§ **Exercise requirements**: Going from the top of the data below, give again each line through the one containing "COL = scn.collection", both ends kept.

§ **Source excerpt**:
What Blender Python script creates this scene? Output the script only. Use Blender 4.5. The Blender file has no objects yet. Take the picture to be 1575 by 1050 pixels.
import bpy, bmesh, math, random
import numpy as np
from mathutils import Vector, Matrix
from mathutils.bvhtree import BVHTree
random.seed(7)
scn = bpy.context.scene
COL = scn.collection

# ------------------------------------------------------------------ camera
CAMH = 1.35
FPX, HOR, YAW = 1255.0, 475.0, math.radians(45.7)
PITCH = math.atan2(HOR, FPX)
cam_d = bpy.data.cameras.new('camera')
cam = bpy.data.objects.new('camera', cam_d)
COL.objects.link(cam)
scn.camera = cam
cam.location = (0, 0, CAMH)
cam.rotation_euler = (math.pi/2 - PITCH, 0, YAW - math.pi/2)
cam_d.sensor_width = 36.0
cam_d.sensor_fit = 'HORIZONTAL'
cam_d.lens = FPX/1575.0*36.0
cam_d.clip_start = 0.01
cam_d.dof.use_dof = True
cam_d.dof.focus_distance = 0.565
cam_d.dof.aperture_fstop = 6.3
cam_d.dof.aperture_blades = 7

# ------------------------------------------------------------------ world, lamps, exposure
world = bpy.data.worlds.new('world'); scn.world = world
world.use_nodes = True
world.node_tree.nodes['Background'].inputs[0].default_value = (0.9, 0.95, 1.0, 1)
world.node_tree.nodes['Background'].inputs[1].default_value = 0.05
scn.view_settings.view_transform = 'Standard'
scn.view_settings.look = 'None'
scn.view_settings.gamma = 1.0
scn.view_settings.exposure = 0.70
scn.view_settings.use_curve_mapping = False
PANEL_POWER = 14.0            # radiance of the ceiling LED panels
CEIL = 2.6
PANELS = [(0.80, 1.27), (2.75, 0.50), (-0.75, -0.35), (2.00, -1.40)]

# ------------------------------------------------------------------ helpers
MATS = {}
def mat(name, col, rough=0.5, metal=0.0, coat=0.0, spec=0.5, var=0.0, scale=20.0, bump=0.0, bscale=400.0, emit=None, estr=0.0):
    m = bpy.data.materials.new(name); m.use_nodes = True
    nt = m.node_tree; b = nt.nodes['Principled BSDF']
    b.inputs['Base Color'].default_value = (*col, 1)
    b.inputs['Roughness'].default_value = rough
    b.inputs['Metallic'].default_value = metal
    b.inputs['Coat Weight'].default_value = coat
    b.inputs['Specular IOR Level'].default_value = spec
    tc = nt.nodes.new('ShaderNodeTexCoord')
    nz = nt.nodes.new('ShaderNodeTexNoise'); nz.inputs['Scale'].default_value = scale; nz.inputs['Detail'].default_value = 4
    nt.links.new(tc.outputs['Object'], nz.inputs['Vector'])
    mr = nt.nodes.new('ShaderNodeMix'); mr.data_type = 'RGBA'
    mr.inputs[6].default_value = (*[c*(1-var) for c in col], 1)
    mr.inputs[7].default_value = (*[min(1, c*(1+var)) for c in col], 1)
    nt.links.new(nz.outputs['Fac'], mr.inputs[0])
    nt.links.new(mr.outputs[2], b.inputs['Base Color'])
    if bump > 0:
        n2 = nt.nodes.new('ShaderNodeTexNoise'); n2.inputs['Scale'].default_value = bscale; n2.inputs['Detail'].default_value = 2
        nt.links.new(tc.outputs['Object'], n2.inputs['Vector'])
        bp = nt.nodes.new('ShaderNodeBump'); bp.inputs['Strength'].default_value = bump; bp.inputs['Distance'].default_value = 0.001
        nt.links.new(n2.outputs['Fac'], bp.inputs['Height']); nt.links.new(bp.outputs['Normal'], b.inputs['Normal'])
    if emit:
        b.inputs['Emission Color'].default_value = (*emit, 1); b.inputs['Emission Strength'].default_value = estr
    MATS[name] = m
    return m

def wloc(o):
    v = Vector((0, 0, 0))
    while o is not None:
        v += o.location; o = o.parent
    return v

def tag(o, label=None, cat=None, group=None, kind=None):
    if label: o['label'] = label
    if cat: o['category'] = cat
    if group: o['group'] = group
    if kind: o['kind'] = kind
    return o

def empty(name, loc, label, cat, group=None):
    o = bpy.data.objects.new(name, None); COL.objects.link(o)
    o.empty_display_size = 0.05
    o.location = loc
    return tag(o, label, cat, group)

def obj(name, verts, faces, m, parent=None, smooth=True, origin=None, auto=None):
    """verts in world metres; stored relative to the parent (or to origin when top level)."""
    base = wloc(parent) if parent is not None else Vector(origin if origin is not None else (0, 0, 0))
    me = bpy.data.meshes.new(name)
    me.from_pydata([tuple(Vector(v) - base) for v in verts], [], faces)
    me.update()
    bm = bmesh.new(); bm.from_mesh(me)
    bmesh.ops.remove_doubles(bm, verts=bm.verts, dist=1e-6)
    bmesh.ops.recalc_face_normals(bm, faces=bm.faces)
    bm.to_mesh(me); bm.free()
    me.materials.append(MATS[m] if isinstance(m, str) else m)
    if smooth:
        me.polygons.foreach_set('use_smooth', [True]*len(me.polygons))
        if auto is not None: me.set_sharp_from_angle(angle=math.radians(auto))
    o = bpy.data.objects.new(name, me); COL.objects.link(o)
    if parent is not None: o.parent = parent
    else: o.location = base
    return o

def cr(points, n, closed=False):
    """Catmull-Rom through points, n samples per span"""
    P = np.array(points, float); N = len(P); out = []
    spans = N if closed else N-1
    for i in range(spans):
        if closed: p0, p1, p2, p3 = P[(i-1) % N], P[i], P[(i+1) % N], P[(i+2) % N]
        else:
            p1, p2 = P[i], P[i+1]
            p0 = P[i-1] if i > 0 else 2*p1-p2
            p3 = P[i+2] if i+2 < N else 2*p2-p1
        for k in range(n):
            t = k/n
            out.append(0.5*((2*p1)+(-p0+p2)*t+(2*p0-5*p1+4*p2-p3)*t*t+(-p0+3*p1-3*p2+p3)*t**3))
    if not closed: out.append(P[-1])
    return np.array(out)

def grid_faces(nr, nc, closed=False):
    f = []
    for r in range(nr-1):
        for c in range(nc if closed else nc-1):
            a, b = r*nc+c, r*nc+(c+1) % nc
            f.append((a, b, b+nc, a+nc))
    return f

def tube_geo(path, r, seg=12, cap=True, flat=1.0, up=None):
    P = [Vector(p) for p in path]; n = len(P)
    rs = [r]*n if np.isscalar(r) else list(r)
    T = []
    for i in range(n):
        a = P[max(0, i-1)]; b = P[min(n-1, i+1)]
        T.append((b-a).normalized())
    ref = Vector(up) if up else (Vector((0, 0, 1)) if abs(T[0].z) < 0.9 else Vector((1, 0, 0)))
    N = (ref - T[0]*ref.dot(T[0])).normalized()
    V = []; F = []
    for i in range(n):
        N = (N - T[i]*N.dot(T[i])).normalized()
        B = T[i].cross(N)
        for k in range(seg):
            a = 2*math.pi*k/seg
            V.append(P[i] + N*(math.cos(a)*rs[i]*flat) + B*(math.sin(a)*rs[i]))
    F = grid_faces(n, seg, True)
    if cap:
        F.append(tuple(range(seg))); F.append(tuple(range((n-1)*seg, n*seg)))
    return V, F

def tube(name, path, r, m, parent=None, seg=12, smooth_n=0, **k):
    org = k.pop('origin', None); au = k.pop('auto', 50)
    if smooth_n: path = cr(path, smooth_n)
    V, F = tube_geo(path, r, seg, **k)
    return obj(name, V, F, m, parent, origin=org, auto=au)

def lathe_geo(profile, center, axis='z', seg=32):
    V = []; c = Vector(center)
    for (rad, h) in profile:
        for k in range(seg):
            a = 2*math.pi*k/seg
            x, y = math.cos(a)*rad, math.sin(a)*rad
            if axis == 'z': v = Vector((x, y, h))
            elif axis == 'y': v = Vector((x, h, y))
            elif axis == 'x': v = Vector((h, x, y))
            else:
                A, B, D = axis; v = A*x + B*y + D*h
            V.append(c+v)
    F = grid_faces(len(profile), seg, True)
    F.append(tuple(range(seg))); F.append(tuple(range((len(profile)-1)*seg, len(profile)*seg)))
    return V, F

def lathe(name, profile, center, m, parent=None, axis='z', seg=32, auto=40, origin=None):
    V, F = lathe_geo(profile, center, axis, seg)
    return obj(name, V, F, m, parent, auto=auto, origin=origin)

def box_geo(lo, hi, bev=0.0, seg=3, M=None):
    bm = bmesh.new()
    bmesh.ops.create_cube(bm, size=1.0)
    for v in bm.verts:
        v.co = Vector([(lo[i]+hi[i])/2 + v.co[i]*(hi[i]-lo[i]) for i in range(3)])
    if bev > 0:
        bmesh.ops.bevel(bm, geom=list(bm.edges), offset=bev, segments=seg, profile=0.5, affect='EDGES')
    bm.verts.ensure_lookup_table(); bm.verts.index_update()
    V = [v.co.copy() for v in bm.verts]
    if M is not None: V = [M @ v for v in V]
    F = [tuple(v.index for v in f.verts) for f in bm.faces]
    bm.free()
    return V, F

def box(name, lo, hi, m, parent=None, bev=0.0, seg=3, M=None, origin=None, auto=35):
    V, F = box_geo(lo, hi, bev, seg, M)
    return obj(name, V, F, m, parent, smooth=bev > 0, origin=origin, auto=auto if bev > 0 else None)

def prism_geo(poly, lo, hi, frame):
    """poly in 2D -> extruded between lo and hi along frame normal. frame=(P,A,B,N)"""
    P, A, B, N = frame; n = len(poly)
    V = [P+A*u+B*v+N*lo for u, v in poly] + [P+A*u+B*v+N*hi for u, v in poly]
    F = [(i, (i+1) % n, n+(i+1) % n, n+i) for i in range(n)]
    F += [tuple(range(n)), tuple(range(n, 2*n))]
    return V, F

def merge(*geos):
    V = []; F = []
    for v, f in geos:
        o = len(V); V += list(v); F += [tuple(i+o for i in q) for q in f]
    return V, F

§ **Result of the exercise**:
What Blender Python script creates this scene? Output the script only. Use Blender 4.5. The Blender file has no objects yet. Take the picture to be 1575 by 1050 pixels.
import bpy, bmesh, math, random
import numpy as np
from mathutils import Vector, Matrix
from mathutils.bvhtree import BVHTree
random.seed(7)
scn = bpy.context.scene
COL = scn.collection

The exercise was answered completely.